Graduates from the University of the West Indies Open Campus celebrated following a small recog- nition ceremony last Thursday afternoon. (Photo by: ZARRIN TASNIM AHMED)

The University of the West Indies Open Campus at Paraquita Bay celebrated the graduation of its first Virgin Islander earning a doctorate degree last Thursday afternoon.

Susan Frett-Potter was recognised for earning a doctorate of educational leadership during a recognition ceremony for ten graduates.

Seven of them graduated from the UWI Open Campus, the other three from the university’s campuses in Cave Hill, Barbados and Mona, Jamaica.

“We do a graduate recognition ceremony every year,” Dr. Phyllis Fleming-Banks, manager for the British Overseas Territories’ Open Campuses, told the Beacon on Monday. “We include any local graduates from other campuses. We would bring all of them together. That allows families to see them in their gowns.”

A separate graduation ceremony was held virtually on Oct. 16 with all the UWI graduates. Though Ms. Frett-Potter and two other graduates were unable to attend the recognition ceremony last Thursday, their names were still called out.

The ceremony in Paraquita Bay was held in a room decorated with blue-and-orange balloons and ribbons.

The graduates entered in a traditional procession before taking their seats in a socially distanced arrangement.

Keynote address

Dr. June Soomer, the chairwoman of the UWI Open Campus Council, delivered the keynote address.

Dr. Soomer told the graduates she was proud that they chose to complete their degrees in the regional campus.

“You chose to attend a university developed for our region by our region,” she said. “I know that it was hard work.”

The students agreed when she said that, letting out a laugh when Dr. Soomer told them, “I understand.”

“This region has always produced the best,” she added.“I encourage you to be part of the development of the community.”

Dr. Soomer went on to address the territory’s elected ministers, stressing the importance of access to higher education for all students. She also pointed out economic disparities in access to higher education.

Graduates from the University of the West Indies Open Campus — including the first Virgin Islander to earn a doctorate degree from the Virgin Islands branch — were honoured during a small recognition ceremony last Thursday afternoon. (Photo by ZARRIN TASNIM AHMED)

“It is estimated that in our region the poorest 50 percent of the population only represent 25 percent of tertiary-educated students,” she said. “Yet tertiary education is necessary for the development of knowledge, equity and equality in any community.”

Dr. Soomer finished her addressed by encouraging the students to “move.”

“Move towards the bright future that awaits you,” she advised. “Move towards your greatness.”

She is currently in the territory working on the National Sustainable Development Plan as a consultant for the United Nations Economic Commission for Latin America and the Caribbean.

Graduate speakers

Near the end of the ceremony, three graduates addressed attendees and shared their own experiences.
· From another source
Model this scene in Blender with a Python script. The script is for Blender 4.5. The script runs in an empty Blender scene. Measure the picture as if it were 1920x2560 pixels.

Khyra Lyzette-Powell, who earned a bachelor of laws from the Mona Campus, thanked her mother for supporting her education.

“From tuition and housing to groceries and an Amazon addiction, disappointing you was never an option, and for that this degree is for you,” she said.

She also congratulated her peers and encouraged them to follow their dreams.


Open Campus graduates included Michael Smith, with a bachelor of science degree in science accounting; Kamica Harris, with a BS in management studies; Simone Simpson-Pope, with a BS in youth development work; Rodney Brathwaite, with a graduate certificate in disaster risk management and resilience; Tavia Hodgen, with a master of science degree in management studies; and Heida Joyles-Selwood with an MS in management and education leadership.

Sade’ Piper and Mornel Horne graduated from the Cave Hill Campus, with a BS in law and in trade policy, respectively.


UWI was established in Jamaica in 1948 and now has five campuses and 10 global centres with some 45,000 students. The public university is operated by the governments of the Caribbean Community and offers more than 800 certificates, diplomas and degrees.

Rather than building brick-and-mortar schools in all the nations of the Caribbean, it set up systems to offer remote classes. This allowed students to continue to juggle responsibilities of work or family while earning a degree, Dr. Fleming-Banks said.

Dr. June Soomer (left) gave the keynote address during UWI’s Open Campus graduation recognition ceremony. (Photo: ZARRIN TASNIM AHMED)

The VI has had a UWI representative in the territory since the 1980s, when UWI operated in Road Town.

In the 1990s, the university moved to the H. Lavity Stoutt Community College’s Paraquita Bay campus, where a centre was built on land leased from the government, Dr. Fleming-Banks said.

In 2008, Caricom coined the term “Open Campus” for sites like the one in the VI that offer virtual classes.